Julien
Julien

Reputation: 5739

Setting Django WSGI workers with long external API response

I'm writing an e-commerce plug-in app in Python/Django that integrates with Shopify stores. Whenever a customer for a store reaches checkout, Shopify sends a request to my app with shopping cart and destination address data, and my app is required to respond with shipping price information. The problem is that I need to make an external API call between them sending me the request and sending them the response, and under moderate load, my WSGI workers get filled very easily.
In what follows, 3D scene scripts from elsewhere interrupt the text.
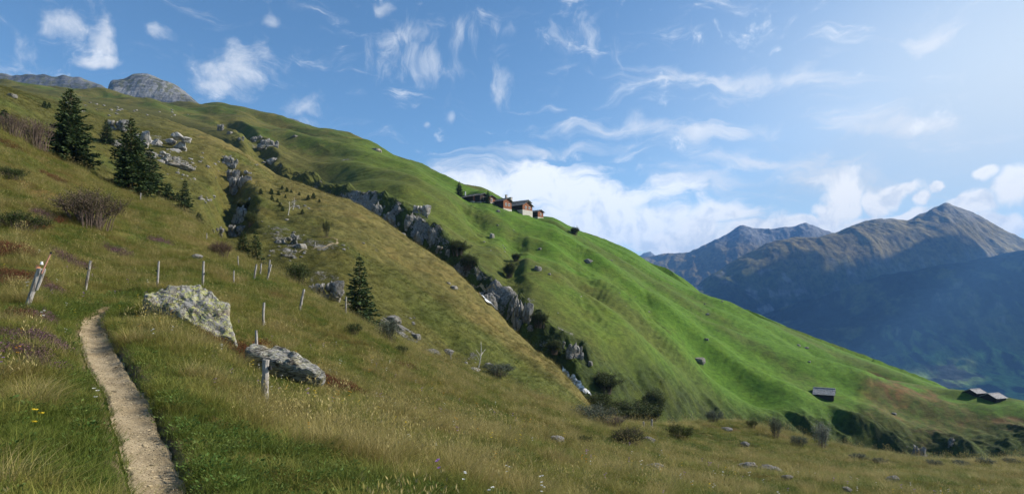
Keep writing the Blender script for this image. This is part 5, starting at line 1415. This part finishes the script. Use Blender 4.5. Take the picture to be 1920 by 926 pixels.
# ------------------------------------------------------------------ grass, heath and flowers
M_grass = leaf_mat('grass_blades', None, None, 0.35, 'tint')
def blade_tuft(seed, n, h0, h1, spread, lean, w, bend=0.5):
    rng = np.random.default_rng(seed); A = Arr()
    az = rng.uniform(0, 6.283, n); r = spread * np.sqrt(rng.uniform(0, 1, n))
    base = np.stack([r * np.cos(az), r * np.sin(az), np.full(n, -0.03)], 1)
    la = az + rng.normal(0, 0.9, n); out = np.stack([np.cos(la), np.sin(la), 0 * la], 1)
    h = rng.uniform(h0, h1, n); ln = lean * rng.uniform(0.3, 1.5, n)
    def at(s):
        p = base + out * (h * ln * (s * 0.5 + bend * s * s))[:, None]
        p[:, 2] += h * (s - 0.28 * ln * s * s) + 0.0
        return p
    side = np.cross(out, [0, 0, 1.0]) * np.cos(rng.uniform(-1, 1, n))[:, None] + out * 0.3
    ws = [w, w * 0.85, w * 0.55, 0.0006]
    ss = [0, 0.35, 0.7, 1.0]
    for i in range(3):
        p, q = at(ss[i]), at(ss[i + 1])
        A.quads(np.stack([p - side * ws[i] / 2, p + side * ws[i] / 2, q + side * ws[i + 1] / 2, q - side * ws[i + 1] / 2], 1))
    return A
def weld(A, name):
    me = A.mesh(name); bm = bmesh.new(); bm.from_mesh(me); bmesh.ops.remove_doubles(bm, verts=bm.verts, dist=1e-6); bm.to_mesh(me); bm.free()
    me.materials.append(M_grass); return me
def seed_tuft(seed, n):
    A = blade_tuft(seed, n, 0.30, 0.55, 0.10, 0.35, 0.004, 0.4); rng = np.random.default_rng(seed)
    h = rng.uniform(0.32, 0.55, n * 4); az = rng.uniform(0, 6.283, n * 4)
    C = np.stack([0.13 * np.cos(az), 0.13 * np.sin(az), h], 1)
    A.quads(leafquads(C, rvec(len(C), rng) * 0.5 + np.array([0, 0, 1]), np.full(len(C), 0.05), np.full(len(C), 0.012), rng))
    return A
def herb_tuft(seed, n, r, leaf, up=0.5):
    rng = np.random.default_rng(seed); A = Arr()
    az = rng.uniform(0, 6.283, n); q = r * np.sqrt(rng.uniform(0, 1, n))
    C = np.stack([q * np.cos(az), q * np.sin(az), rng.uniform(0.01, 0.10, n)], 1)
    D = np.stack([np.cos(az), np.sin(az), rng.uniform(0.1, 1.0, n) * up * 2], 1)
    A.quads(leafquads(C, D, rng.uniform(0.6, 1.3, n) * leaf, rng.uniform(0.35, 0.6, n) * leaf, rng))
    return A
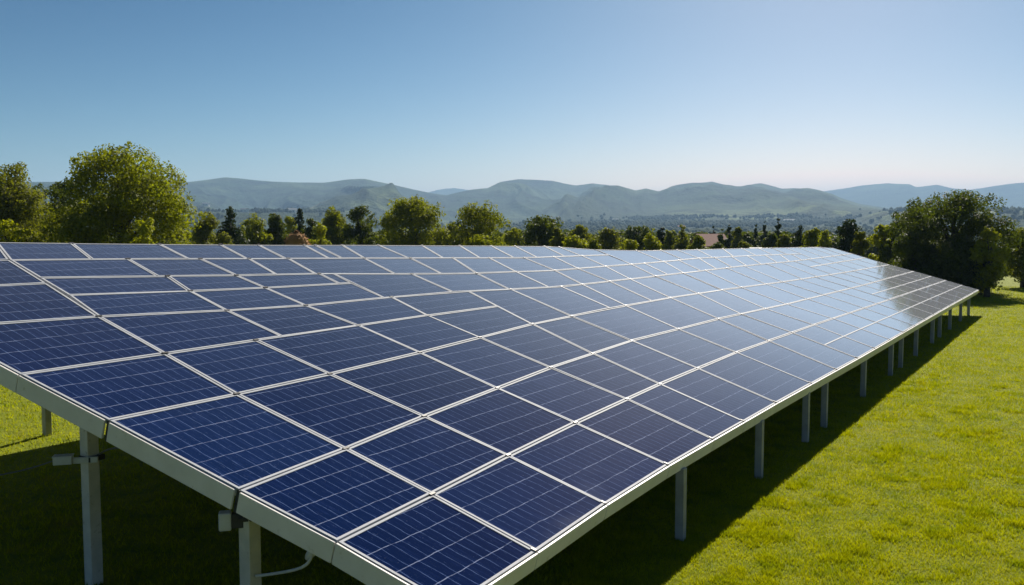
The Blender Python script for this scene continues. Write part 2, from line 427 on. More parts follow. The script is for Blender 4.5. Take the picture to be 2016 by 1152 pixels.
# ------------------------------------------------------------------ far woods on the valley floor (uncountable)
rng = np.random.default_rng(5)
ico = [(0, 0, 1)] + [(0.894*cos(2*pi*k/5), 0.894*sin(2*pi*k/5), 0.447) for k in range(5)] + [(0.894*cos(2*pi*(k+.5)/5), 0.894*sin(2*pi*(k+.5)/5), -0.447) for k in range(5)]
icf = [(0, 1+k, 1+(k+1) % 5) for k in range(5)] + [(1+k, 6+k, 1+(k+1) % 5) for k in range(5)] + [(6+k, 6+(k+1) % 5, 1+(k+1) % 5) for k in range(5)]
ico = np.array(ico); icf = np.array(icf)
N = 60000
aa = rng.uniform(radians(-33), radians(33), N); rr = np.sqrt(rng.uniform(520**2, 2700**2, N))
xx = rr*np.sin(aa); yy = rr*np.cos(aa)
dens = fbm(xx/210.0, yy/150.0, 91, 4)
hedge = np.abs(fbm(xx/260.0, yy/380.0, 191, 2)-0.5)
keep = (rr < 0.53*ridge_r(aa)) & ((dens > 0.60) | ((hedge < 0.008) & (rng.random(N) < 0.9)) | (rng.random(N) < 0.02))
aa, rr, xx, yy = aa[keep], rr[keep], xx[keep], yy[keep]; n = len(aa)
zz = np.maximum(hills_z(aa, rr, xx, yy), ground_z(xx, yy))
sz = rng.uniform(3.0, 6.5, n); hh = sz*rng.uniform(0.8, 1.5, n)
jit = 1+0.3*(rng.random((n, 11, 1))-0.5)
V = ico[None]*jit*np.stack([sz, sz, hh], -1)[:, None, :]*0.7 + np.stack([xx, yy, zz+hh*0.45], -1)[:, None, :]
F = (icf[None]+(np.arange(n)*11)[:, None, None]).reshape(-1, 3)
tag(link_mesh('distant_woods', mesh_np('distant_woods', V.reshape(-1, 3), F, False), M['woods']), 'dark hazy woods and hedgerows scattered over the valley floor', 'woods', kind='stuff')

# ------------------------------------------------------------------ the solar array (u along the rows, v up the slope)
P0 = np.array([1.6907, 9.8030, 0.9720])
E1 = np.array([0.52854, 0.84891, 0.0]); E2 = np.array([-0.81764, 0.50907, 0.26892]); EN = np.array([0.22829, -0.14213, 0.96316])
AX = (E1, E2, EN); W1 = np.array([-0.84891, 0.52854, 0.0])
def S(u, v, h=0.0): return P0 + E1*u + E2*v + EN*h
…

I'm trying to avoid scaling out unnecessarily. Should I simply increase my number of workers past the recommended cores * 2 + 1? Do I simply monitor CPU load in order to adjust this number? What's the ideal CPU load % I should be looking for? Since I'm also handing short non-blocked requests from the same app, will this cause any problems?
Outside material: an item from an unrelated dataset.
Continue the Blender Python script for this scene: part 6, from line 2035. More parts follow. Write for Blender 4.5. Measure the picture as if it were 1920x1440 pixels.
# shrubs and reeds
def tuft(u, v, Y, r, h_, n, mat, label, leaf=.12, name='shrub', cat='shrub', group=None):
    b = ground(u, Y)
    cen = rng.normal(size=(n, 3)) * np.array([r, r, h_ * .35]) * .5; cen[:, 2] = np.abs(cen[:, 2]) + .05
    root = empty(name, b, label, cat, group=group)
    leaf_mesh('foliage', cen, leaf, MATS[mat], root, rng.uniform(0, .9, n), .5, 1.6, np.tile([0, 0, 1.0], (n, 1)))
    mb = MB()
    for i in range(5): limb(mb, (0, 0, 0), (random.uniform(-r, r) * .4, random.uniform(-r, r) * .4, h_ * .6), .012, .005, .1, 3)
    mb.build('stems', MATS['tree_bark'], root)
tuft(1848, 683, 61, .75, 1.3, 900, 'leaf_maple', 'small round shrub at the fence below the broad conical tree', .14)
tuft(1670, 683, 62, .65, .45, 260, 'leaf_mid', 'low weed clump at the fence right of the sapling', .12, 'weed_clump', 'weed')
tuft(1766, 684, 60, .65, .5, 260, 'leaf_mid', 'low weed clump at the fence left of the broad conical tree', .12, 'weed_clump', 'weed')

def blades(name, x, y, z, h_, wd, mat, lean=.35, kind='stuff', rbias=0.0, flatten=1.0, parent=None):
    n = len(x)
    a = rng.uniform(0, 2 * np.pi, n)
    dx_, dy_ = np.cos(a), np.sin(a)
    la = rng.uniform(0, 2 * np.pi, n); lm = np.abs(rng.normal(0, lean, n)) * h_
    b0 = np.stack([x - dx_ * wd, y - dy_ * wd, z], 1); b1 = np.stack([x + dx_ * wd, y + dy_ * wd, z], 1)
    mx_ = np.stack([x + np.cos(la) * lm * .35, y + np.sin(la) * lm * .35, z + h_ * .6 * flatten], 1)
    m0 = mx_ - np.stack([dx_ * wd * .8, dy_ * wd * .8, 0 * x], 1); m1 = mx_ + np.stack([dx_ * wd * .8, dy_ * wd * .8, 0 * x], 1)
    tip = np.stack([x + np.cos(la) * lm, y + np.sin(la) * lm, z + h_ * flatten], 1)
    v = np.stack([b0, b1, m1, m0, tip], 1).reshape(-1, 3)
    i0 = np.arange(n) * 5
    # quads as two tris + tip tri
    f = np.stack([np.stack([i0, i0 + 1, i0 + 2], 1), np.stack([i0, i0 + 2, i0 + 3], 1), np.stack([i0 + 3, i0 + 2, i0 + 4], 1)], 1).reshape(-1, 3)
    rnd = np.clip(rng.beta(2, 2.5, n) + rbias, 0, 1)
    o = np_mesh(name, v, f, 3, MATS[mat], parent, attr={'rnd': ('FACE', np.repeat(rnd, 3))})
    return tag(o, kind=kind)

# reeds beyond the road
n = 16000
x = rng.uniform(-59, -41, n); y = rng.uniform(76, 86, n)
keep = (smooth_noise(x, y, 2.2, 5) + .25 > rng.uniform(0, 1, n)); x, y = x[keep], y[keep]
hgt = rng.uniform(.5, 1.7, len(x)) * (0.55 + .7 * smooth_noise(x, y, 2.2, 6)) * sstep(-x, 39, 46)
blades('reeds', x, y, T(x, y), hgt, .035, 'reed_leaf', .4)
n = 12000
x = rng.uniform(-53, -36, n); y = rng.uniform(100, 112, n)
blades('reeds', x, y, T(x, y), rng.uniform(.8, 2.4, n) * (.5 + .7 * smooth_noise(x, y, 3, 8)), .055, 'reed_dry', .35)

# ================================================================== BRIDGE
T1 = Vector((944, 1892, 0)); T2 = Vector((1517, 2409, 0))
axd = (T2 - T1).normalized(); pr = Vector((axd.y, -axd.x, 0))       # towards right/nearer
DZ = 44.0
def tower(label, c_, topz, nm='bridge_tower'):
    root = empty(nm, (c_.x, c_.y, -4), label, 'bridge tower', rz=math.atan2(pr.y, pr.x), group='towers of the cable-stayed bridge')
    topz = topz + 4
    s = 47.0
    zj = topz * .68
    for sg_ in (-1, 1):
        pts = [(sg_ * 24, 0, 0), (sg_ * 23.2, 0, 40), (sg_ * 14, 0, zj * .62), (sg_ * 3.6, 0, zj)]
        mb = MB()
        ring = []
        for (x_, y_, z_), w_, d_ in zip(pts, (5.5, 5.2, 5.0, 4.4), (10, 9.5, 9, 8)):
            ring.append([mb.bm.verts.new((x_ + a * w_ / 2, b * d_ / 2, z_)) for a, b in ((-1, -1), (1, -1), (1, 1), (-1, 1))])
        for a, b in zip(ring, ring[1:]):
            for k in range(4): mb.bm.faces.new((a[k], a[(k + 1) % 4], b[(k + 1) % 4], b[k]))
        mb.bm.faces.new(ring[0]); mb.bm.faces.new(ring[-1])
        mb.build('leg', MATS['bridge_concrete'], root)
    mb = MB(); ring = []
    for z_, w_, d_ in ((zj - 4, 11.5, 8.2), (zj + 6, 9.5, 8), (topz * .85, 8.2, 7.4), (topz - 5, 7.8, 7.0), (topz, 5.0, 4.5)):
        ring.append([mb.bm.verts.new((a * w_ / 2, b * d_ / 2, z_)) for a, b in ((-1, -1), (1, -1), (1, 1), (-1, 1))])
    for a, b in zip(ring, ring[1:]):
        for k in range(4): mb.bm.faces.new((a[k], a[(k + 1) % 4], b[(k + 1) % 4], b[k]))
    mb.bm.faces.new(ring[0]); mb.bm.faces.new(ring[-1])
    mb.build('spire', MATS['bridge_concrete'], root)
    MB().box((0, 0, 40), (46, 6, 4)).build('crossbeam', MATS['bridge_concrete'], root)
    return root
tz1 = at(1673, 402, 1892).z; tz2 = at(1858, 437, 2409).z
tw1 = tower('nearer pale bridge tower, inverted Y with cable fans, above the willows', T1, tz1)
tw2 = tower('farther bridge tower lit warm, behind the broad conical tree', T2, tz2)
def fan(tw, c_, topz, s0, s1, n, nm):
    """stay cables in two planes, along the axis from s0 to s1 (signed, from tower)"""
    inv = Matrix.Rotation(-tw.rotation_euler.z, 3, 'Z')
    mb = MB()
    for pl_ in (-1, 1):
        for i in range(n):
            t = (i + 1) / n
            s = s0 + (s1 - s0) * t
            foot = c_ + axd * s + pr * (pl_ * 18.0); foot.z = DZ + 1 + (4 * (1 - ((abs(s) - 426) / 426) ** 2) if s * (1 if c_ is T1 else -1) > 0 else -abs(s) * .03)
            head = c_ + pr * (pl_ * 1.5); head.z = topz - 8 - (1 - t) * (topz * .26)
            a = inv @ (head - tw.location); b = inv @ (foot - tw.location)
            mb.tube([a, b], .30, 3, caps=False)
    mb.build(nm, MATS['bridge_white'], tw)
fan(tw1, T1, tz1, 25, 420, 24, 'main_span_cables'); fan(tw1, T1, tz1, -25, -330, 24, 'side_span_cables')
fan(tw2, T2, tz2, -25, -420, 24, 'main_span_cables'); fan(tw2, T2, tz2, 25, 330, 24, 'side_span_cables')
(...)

Is Django simply not a good match for this kind of use-case? If so, what is a good match, and what would be the best way to apply it without rewriting my whole app?
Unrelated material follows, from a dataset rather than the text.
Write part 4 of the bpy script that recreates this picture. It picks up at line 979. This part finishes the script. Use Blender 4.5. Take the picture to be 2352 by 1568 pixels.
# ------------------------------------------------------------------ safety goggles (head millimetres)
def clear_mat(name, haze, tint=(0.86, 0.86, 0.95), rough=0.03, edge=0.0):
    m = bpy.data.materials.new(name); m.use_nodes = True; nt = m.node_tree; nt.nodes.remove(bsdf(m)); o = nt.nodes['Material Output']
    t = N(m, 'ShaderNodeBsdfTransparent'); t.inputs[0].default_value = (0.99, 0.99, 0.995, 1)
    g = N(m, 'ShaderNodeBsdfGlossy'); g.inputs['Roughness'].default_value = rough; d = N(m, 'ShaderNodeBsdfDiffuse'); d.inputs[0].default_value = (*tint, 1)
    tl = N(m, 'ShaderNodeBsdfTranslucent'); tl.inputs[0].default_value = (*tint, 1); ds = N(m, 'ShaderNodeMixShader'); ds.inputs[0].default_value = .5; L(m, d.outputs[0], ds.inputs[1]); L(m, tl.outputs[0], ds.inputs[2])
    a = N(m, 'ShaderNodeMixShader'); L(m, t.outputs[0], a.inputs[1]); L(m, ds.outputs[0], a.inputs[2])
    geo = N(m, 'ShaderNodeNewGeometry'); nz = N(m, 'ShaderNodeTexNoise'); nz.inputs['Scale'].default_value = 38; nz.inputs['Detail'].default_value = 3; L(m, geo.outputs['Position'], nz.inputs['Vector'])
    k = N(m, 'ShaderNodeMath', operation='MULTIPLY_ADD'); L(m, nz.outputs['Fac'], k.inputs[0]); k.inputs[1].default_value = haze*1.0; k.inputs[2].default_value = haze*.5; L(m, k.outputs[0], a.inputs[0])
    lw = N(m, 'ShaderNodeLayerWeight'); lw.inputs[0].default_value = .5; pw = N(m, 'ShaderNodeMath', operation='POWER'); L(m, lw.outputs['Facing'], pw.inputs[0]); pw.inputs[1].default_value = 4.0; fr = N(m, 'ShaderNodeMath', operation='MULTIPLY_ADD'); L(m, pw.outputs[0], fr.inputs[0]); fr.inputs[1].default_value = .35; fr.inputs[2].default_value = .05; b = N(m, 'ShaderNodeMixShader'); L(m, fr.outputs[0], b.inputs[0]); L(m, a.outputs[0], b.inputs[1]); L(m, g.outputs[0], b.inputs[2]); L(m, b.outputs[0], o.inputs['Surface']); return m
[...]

EDIT: My WSGI server is Gunicorn

Upvotes: 1

Views: 622

Answers (1)

Daniel Roseman
Daniel Roseman

Reputation: 599796

There are a couple of things you can do to improve the performance of gunicorn here. Given your design, it's almost certain that your workers are IO-bound. So for a start you could configure them to use multiple threads per worker; the docs suggest 2-4.

However, again because of the IO-bound nature of your site, it seems likely that you'll get even better improvements by using one of the asynchronous worker types. See the design docs for details: I don't think there is much to choose between gevent and eventlet, personally I've had good results from the former.